A deal has been struck to end the six-month insurgency in the tiny, impoverished country of Macedonia. Now everything depends on whether a genuine peace can be established. Serb and ethnic Albanian leaders signed an agreement, which embodies the essence of the demands of the guerrilla Albanian forces. NATO and the European Union carefully nurtured the peace process and applied pressure to prevent the conflict initiated by the Albanian National Liberation Army (NLA) from exploding into a full-scale Balkan war.
This seems to have been accomplished for the moment, although the ceasefire has been violated repeatedly in the days following the signing of the agreement in Skopje, the Macedonian capital, early last week. These incidents, however, were neither unexpected nor large in scale. The conflict appeared to be sputtering to an end. In fact, everything now hinges on maintaining the ceasefire until the critical stage of disarming the NLA can begin.

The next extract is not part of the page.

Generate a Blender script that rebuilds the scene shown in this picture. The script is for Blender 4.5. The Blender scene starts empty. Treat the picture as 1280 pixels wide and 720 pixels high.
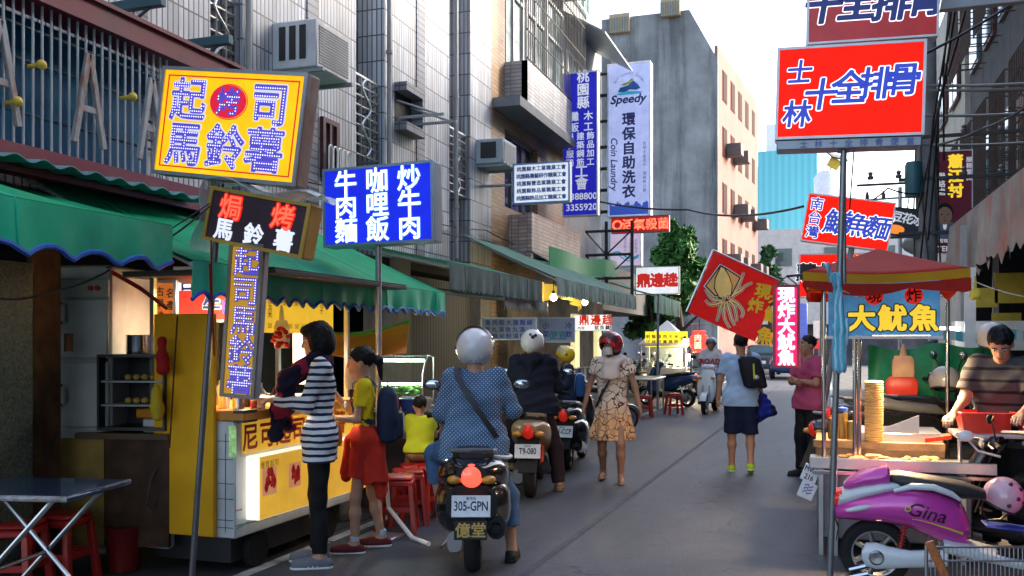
import bpy, bmesh, math, random
import numpy as np
from mathutils import Vector, Matrix, Euler
random.seed(7)
R = math.radians
S = bpy.context.scene
COL = S.collection

# ------------------------------------------------------------------ camera, world, sun, exposure
YAW = R(18.73); FPX = 1150.0; HZ = 428.0; CH = 1.55
cam_d = bpy.data.cameras.new('camera'); cam = bpy.data.objects.new('camera', cam_d); COL.objects.link(cam)
cam.location = (0, 0, CH); cam.rotation_euler = (R(90), 0, YAW)
cam_d.sensor_width = 36; cam_d.lens = FPX/1280*36; cam_d.shift_y = (HZ-360)/1280
cam_d.clip_start = 0.05; cam_d.clip_end = 3000
S.camera = cam
W = bpy.data.worlds.new('World'); S.world = W; W.use_nodes = True
SUN_EL, SUN_AZ = R(26), R(52)          # azimuth measured from +Y towards +X
nt = W.node_tree; bg = nt.nodes['Background']
sky = nt.nodes.new('ShaderNodeTexSky'); sky.sky_type = 'NISHITA'; sky.sun_disc = False
sky.sun_elevation = SUN_EL; sky.sun_rotation = SUN_AZ; sky.air_density = 1.0; sky.dust_density = 3.5; sky.ozone_density = 1.0
hs = nt.nodes.new('ShaderNodeHueSaturation'); hs.inputs['Saturation'].default_value = 0.9
nt.links.new(sky.outputs[0], hs.inputs['Color']); nt.links.new(hs.outputs[0], bg.inputs[0]); bg.inputs[1].default_value = 0.15
sun_d = bpy.data.lights.new('sun', 'SUN'); sun = bpy.data.objects.new('sun', sun_d); COL.objects.link(sun)
sun_d.energy = 1.4; sun_d.angle = R(8); sun_d.color = (1, .93, .82)
sdir = Vector((math.sin(SUN_AZ)*math.cos(SUN_EL), math.cos(SUN_AZ)*math.cos(SUN_EL), math.sin(SUN_EL)))
sun.rotation_euler = sdir.to_track_quat('Z', 'Y').to_euler()
S.view_settings.view_transform = 'Standard'; S.view_settings.look = 'None'
S.view_settings.exposure = 2.15; S.view_settings.gamma = 1
S.view_settings.use_curve_mapping = False

# ------------------------------------------------------------------ placing helpers
ct, st = math.cos(YAW), math.sin(YAW)
def P(px, py, d):
    u = (px-640)/FPX
    return Vector((d*(u*ct-st), d*(ct+u*st), CH-(py-HZ)/FPX*d))
def PX(px, py, X):
    u = (px-640)/FPX
    return P(px, py, X/(u*ct-st))
def PY(px, py, Y):
    u = (px-640)/FPX
    return P(px, py, Y/(ct+u*st))
def PG(px, py, z=0): return P(px, py, (CH-z)*FPX/(py-HZ))
def yon(px, X): return PX(px, HZ, X).y
def pxw(w, px, d):      # metres along X of w pixels at column px
    u = (px-640)/FPX
    return w*d/FPX/(ct+u*st)

# ------------------------------------------------------------------ materials
MATS = {}
def _n(nt, t, **k):
    n = nt.nodes.new(t)
    for a, b in k.items(): setattr(n, a, b)
    return n
def mat(name, col=None, rough=.6, metal=0, emit=None, es=1, var=.12, vscale=5, bump=0, bscale=60, coat=0, alpha=1, trans=0, dirt=None, dirts=2.5, spec=.5, dz=.35):
    if name in MATS: return MATS[name]
    m = bpy.data.materials.new(name); m.use_nodes = True; nt = m.node_tree
    b = nt.nodes['Principled BSDF']; L = nt.links.new
    c = (*col, 1)
    if spec == .5 and rough >= .6 and not metal: spec = .18
    b.inputs['Roughness'].default_value = rough; b.inputs['Metallic'].default_value = metal
    b.inputs['Base Color'].default_value = c; b.inputs['Specular IOR Level'].default_value = spec
    if coat: b.inputs['Coat Weight'].default_value = coat; b.inputs['Coat Roughness'].default_value = .08
    if trans: b.inputs['Transmission Weight'].default_value = trans
    if alpha < 1: b.inputs['Alpha'].default_value = alpha
    tc = _n(nt, 'ShaderNodeTexCoord')
    out = None
    if var:
        no = _n(nt, 'ShaderNodeTexNoise'); no.inputs['Scale'].default_value = vscale; no.inputs['Detail'].default_value = 6; no.inputs['Roughness'].default_value = .65
        L(tc.outputs['Object'], no.inputs['Vector'])
        mr = _n(nt, 'ShaderNodeMapRange'); mr.inputs['From Min'].default_value = .3; mr.inputs['From Max'].default_value = .7
        mr.inputs['To Min'].default_value = 1-var; mr.inputs['To Max'].default_value = 1+var
        L(no.outputs[0], mr.inputs[0])
        mx = _n(nt, 'ShaderNodeVectorMath', operation='SCALE'); mx.inputs[0].default_value = col; L(mr.outputs[0], mx.inputs['Scale'])
        out = mx.outputs[0]
    if dirt:
        n2 = _n(nt, 'ShaderNodeTexNoise'); n2.inputs['Scale'].default_value = dirts; n2.inputs['Detail'].default_value = 8; n2.inputs['Roughness'].default_value = .7
        mp = _n(nt, 'ShaderNodeMapping'); mp.inputs['Scale'].default_value = (1, 1, dz); L(tc.outputs['Object'], mp.inputs[0]); L(mp.outputs[0], n2.inputs['Vector'])
        r2 = _n(nt, 'ShaderNodeMapRange'); r2.inputs['From Min'].default_value = .48; r2.inputs['From Max'].default_value = .68; r2.inputs['To Max'].default_value = dirt[3] if len(dirt) > 3 else .8
        L(n2.outputs[0], r2.inputs[0])
        mi = _n(nt, 'ShaderNodeMix', data_type='RGBA'); L(r2.outputs[0], mi.inputs['Factor'])
        if out: L(out, mi.inputs['A'])
        else: mi.inputs['A'].default_value = c
        mi.inputs['B'].default_value = (*dirt[:3], 1); out = mi.outputs['Result']
    if out: L(out, b.inputs['Base Color'])
    if bump:
        n3 = _n(nt, 'ShaderNodeTexNoise'); n3.inputs['Scale'].default_value = bscale; n3.inputs['Detail'].default_value = 4
        L(tc.outputs['Object'], n3.inputs['Vector'])
        bp = _n(nt, 'ShaderNodeBump'); bp.inputs['Strength'].default_value = bump; bp.inputs['Distance'].default_value = .01
        L(n3.outputs[0], bp.inputs['Height']); L(bp.outputs[0], b.inputs['Normal'])
    if emit and var:      # uneven light from behind the face
        me_ = _n(nt, 'ShaderNodeMath', operation='MULTIPLY'); me_.inputs[1].default_value = es; L(mr.outputs[0], me_.inputs[0]); L(me_.outputs[0], b.inputs['Emission Strength'])
    if emit: b.inputs['Emission Color'].default_value = (*emit, 1); b.inputs['Emission Strength'].default_value = es
    MATS[name] = m; return m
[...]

A British-led force of 3,500 NATO troops is ready to begin the difficult and risky task of collecting weapons from the insurgents under the agreement. NATO aptly calls this duty "Operation Essential Harvest" because peace can come only through its success.
But NATO will not deploy this force until the ceasefire is observed. Once begun, the rebels will have 45 days to turn in their weapons at collection points, where they will be collected by NATO soldiers. No one is naive enough to believe all the weapons will be given up. But this is less important than the NLA's commitment to do so.
After the signing there was a moment of suspense while waiting for the response of NLA leaders. But rebel leaders, including a senior NLA leader known only by the name of Shpati, announced that the rebel forces would accept the agreement. So far, so good. But the real test will come when NATO judges the ceasefire firm enough to deploy its troops.
Earlier in the negotiations, Macedonian Serb leaders had insisted that disarmament come before implementation of the accord. But the Western European nations and the United States insisted that these two processes work in tandem.
The peace agreement was signed by Macedonian President Boris Trajkovski and the leaders of the country's four major political parties -- two of which are Macedonian and two of which are ethnic Albanian. Politically and administratively, the agreement gives Macedonia's ethnic Albanians, who make up about one-third of the country's two million people, a better deal.
Under the terms, local governments will be given greater authority, which means that areas where the Albanian population is in the majority will have a greater measure of self-rule. The agreement guarantees proportional representation in the Constitutional Court, which has the final word on legislation. At the same time, the Albanian language will be given official status and amnesty will be extended to NLA fighters. Another very important concession by the majority Serbs will allow the Albanians to increase their participation in the police force from 5 percent to 25 percent. This will give them a better sense of security and the country fairer law enforcement.
Many Albanians harbor suspicions that the agreement will not be implemented to their satisfaction. And in truth, there are hardliners in the coalition government who oppose further empowerment of the Albanian minority. But even they know that any backtracking on the deal will encourage extremist Albanians to take up arms once again.
The negotiators did not rush to reach a settlement. Instead, they took adequate time to forge an agreement acceptable to both ethnic groups. U.S. diplomat James Pardew, who helped mediate the negotiations, said the agreement should settle once and for all the political issues that were at the heart of the conflict. This is true if the ratification and implementation process proceeds without any serious hitches.
It would be unrealistic to believe that the agreement signed in Skopje will quickly lead to reconciliation between Macedonia's two major ethnic groups. Mutual suspicions and hostility will not vanish overnight. But the balanced power-sharing plan stipulated in the agreement should help to ease tensions and build trust.
The active participation of NATO and the need for Macedonia to find its place in greater Europe are facilitating progress on the road toward peace. Over the past decade, ethnic wars in countries that formerly were part of Yugoslavia have cost 200,000 lives. Macedonia now has a chance to avoid further bloodshed and destruction.